Concepts
Introduction
If you have a couple of VMs to look after (a cheap VPS, a home lab, a Raspberry Pi), you probably know the drill: remote copy files over, SSH in, restart a process, tail logs, then do it again on the next VM.
The other thing you usually want is predictability: the same deploy steps every time, with the same runtime version, without relying on “whatever happens to be installed” on a box.
Docker can solve some of that, but it can also be overkill for simple projects. Not every project needs a container - sometimes you just want to run a simple Node.js, PHP, Java, or Python app directly on the VM. For those cases, Dployr gives you a programmable deployment workflow (blueprints) for VMs. Docker amongst other runtimes e.g Node.js, PHP, Java, Python etc. is supported, but it is treated as one runtime option, not a requirement.
The model is:
- Base is the globally distributed control plane.
- Each VM runs
dployrd(a lightweight daemon) that establishes an outbound connection to Base. - Web and the CLI talk to Base, which relays the requests to the appropriate VM.

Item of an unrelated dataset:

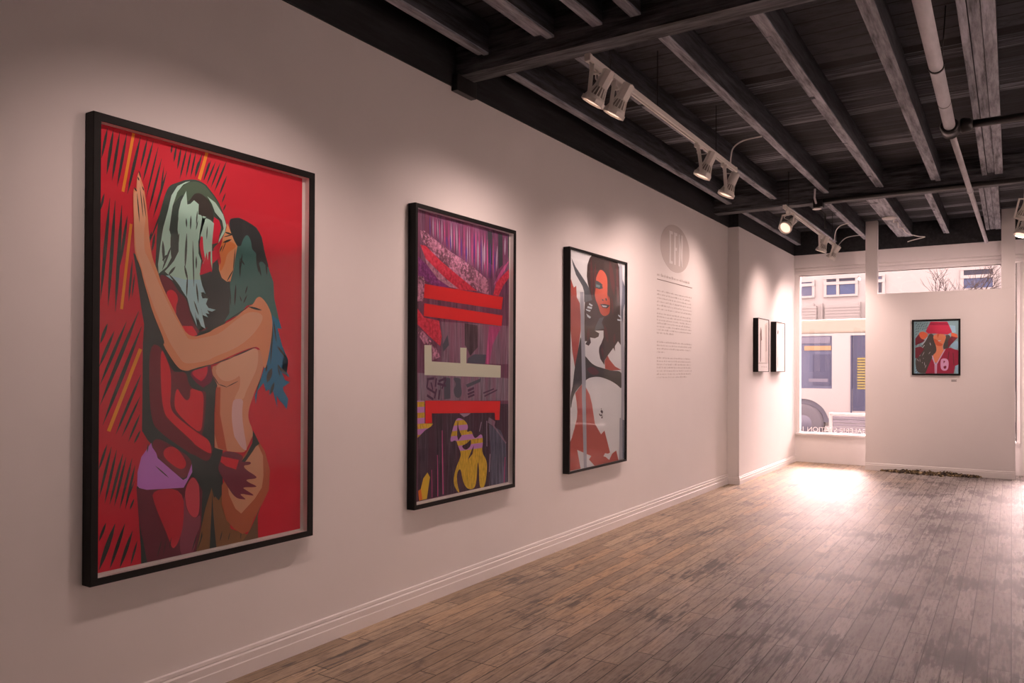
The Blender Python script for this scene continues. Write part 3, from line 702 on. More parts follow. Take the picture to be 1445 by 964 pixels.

When you make a deployment, open a console, stream logs, or perform any other action, the request goes to the Base, then down to the right VM through the same long-lived WebSocket connection.
Architecture
Dployr maintains a persistent mTLS WebSocket connection between the agent and the base.
Core components
Base
Base is the globally distributed control plane. Web and the CLI talk to Base, and Base routes those requests to the right VM through dployrd.
- It exposes the API used by Web and the CLI.
- It handles authentication and authorization (RBAC) and records actions.
- It schedules work and keeps state for projects, VMs, deployments, and services.
You can use the hosted base (run by dployr), or self-host the base yourself using dployr-base. Either way, each VM only needs an outbound connection to Base.
Agent (dployrd)
dployrd is a lightweight daemon that runs on your VM.
- It maintains a long-lived, outbound WebSocket connection to Base (mTLS).
- It receives requests from Base (deploy, restart, run commands) and executes them locally.
- It streams logs and status back to Base.
Web
The Web UI is available at app.dployr.io (source: dployr). It talks to Base.
CLI
The CLI follows the same pattern as Web - it talks to Base.
Synchronization (how base and VMs talk)
Dployr is designed so your VMs do not need to accept inbound traffic from the internet.
- Each
dployrdagent generates a client certificate. - The base uses that certificate to authenticate the agent (mTLS).
- The agent keeps a persistent connection and reconnects automatically.
- Work is pushed over that connection in real time.
That same connection is also what makes the “debug from one place” features possible:
- Console: interactive shell sessions are tunneled from Web to the VM through the base and
dployrd. - Logs: logs are streamed over WebSocket rather than scraped or polled.
Authentication and tokens
Bootstrap token
Used once when registering a new agent.
Access token
Short-lived token used for API calls. The agent refreshes it automatically every 5 minutes.
Logging
dployrd writes structured JSON logs to /var/log/dployrd/app.log for debugging.
Deployments
Deployments describe what to run on a VM and how to run it.
You can create deployments in two ways:
- A guided form (good for getting started)
- A blueprint (good for repeatable, reviewable, version-controlled setups). See Blueprints.
Services
Services are long-running processes managed by dployr.
- Restart on failure
- Environment variables
- Port management
- Log collection
Proxy
Dployr uses Caddy as a reverse proxy in front of services.
Runtimes
Dployr manages language runtimes using vfox, enabling consistent installation and switching across VMs. Supported runtimes include Node.js, Python, Go, PHP, Ruby, .NET, Java, Docker, and Static.
Security model
mTLS
All agent-to-base traffic is encrypted and mutually authenticated.
RBAC
Permissions are scoped by role, and actions are recorded. This is what makes audit-friendly workflows possible in teams.